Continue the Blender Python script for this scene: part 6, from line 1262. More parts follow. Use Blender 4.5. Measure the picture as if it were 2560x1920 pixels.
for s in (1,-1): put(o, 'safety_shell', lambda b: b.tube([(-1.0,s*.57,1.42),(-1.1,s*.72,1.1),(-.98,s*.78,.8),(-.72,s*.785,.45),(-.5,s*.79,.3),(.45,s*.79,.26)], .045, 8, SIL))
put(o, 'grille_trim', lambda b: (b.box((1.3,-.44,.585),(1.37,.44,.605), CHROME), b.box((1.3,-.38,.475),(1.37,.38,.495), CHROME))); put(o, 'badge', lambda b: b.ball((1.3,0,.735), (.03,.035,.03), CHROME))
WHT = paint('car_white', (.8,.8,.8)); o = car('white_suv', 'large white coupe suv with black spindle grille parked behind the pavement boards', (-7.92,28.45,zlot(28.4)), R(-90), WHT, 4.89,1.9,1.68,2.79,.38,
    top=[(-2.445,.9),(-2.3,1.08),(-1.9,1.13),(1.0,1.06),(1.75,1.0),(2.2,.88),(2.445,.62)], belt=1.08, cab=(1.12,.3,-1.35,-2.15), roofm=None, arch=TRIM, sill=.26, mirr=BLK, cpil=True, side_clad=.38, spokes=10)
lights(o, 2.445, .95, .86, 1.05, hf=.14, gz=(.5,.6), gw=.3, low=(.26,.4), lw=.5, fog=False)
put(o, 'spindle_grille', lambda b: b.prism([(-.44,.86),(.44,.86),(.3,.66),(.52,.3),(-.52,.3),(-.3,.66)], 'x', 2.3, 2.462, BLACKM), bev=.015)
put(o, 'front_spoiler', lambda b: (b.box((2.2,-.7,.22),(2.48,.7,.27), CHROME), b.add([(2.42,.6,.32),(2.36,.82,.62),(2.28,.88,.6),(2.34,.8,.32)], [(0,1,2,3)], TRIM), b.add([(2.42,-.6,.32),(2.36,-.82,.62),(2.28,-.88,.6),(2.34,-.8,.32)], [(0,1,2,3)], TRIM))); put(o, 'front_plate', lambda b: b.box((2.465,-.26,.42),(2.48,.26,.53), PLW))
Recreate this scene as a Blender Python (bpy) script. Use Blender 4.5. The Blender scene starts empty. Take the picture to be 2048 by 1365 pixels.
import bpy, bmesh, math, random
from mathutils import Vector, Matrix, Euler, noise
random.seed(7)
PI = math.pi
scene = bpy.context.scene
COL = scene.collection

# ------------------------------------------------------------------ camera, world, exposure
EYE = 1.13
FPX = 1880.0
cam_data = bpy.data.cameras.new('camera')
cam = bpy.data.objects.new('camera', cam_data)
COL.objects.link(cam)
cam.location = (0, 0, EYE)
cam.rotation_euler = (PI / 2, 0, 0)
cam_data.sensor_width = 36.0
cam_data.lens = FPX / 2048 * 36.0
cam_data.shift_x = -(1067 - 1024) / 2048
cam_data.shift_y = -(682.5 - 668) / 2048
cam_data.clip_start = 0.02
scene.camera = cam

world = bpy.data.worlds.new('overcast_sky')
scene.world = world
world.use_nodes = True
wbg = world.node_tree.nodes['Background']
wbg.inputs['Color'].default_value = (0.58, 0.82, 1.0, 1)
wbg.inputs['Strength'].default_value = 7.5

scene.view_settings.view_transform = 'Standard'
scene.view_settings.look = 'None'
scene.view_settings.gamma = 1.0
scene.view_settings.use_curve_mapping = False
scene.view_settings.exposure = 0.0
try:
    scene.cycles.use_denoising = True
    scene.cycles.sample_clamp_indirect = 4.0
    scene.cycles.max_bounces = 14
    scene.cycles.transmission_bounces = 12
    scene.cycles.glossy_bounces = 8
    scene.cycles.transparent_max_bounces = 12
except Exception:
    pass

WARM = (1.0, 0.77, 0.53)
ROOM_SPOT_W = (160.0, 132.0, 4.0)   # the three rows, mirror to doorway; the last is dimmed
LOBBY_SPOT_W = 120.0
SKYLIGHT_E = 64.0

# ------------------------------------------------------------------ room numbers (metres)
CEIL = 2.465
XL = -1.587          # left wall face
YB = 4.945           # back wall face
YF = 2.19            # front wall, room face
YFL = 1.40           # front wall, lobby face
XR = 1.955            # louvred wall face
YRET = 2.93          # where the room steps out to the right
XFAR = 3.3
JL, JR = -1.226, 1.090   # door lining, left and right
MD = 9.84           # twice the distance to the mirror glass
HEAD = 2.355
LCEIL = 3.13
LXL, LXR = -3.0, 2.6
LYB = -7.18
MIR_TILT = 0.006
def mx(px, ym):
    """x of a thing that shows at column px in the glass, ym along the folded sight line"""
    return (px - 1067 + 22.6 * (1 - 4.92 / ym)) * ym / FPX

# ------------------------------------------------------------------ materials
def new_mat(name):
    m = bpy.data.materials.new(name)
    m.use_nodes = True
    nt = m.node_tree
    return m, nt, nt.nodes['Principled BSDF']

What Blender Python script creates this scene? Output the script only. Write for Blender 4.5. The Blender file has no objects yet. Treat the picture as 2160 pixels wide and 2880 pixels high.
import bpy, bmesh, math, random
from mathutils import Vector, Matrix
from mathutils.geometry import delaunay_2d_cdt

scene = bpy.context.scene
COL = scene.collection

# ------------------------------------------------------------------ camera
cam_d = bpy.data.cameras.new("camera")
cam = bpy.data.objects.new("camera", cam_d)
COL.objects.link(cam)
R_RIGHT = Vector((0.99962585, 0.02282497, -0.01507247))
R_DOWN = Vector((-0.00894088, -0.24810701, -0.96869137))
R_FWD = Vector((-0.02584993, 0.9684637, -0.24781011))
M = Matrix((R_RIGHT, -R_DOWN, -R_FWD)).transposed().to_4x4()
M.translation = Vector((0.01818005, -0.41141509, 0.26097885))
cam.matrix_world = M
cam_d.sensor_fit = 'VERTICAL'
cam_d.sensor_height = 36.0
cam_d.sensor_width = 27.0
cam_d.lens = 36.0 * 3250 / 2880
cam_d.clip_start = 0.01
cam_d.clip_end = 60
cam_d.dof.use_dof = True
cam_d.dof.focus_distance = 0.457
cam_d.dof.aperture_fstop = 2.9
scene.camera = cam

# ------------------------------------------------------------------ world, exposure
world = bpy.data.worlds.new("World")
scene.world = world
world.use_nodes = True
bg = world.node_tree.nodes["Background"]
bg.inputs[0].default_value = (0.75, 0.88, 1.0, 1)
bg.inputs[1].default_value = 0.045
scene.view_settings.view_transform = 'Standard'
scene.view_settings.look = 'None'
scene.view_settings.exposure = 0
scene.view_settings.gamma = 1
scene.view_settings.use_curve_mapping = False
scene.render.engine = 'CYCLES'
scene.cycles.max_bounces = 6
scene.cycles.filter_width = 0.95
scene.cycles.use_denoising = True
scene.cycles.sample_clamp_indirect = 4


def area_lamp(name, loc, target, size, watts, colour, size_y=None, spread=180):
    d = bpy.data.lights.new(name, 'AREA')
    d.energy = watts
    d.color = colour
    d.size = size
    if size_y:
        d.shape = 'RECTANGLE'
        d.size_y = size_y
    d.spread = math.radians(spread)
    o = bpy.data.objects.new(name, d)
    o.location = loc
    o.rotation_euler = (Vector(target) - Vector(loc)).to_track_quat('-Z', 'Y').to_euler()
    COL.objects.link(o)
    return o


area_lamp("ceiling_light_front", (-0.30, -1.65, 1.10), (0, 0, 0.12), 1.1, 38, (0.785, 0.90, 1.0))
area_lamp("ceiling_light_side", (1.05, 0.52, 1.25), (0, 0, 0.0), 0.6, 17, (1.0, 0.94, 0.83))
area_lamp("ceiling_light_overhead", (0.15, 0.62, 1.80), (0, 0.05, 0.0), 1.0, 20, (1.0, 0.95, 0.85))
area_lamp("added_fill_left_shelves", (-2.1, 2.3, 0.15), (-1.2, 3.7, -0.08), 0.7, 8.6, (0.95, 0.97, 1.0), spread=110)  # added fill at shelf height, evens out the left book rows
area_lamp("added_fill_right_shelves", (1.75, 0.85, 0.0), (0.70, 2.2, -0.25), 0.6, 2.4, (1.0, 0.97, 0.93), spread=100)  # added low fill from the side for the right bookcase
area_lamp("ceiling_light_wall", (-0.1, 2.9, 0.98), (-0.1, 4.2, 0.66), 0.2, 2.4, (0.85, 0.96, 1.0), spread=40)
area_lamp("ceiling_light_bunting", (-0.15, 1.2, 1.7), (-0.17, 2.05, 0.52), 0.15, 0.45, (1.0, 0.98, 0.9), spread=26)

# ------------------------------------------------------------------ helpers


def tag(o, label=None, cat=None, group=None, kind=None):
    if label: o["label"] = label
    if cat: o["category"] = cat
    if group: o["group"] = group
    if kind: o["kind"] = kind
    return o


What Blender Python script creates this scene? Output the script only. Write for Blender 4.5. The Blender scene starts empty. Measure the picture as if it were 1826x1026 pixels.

*****

• What the task requires:
From the material, report only how many lines include the word "Output".

• Written answer:
2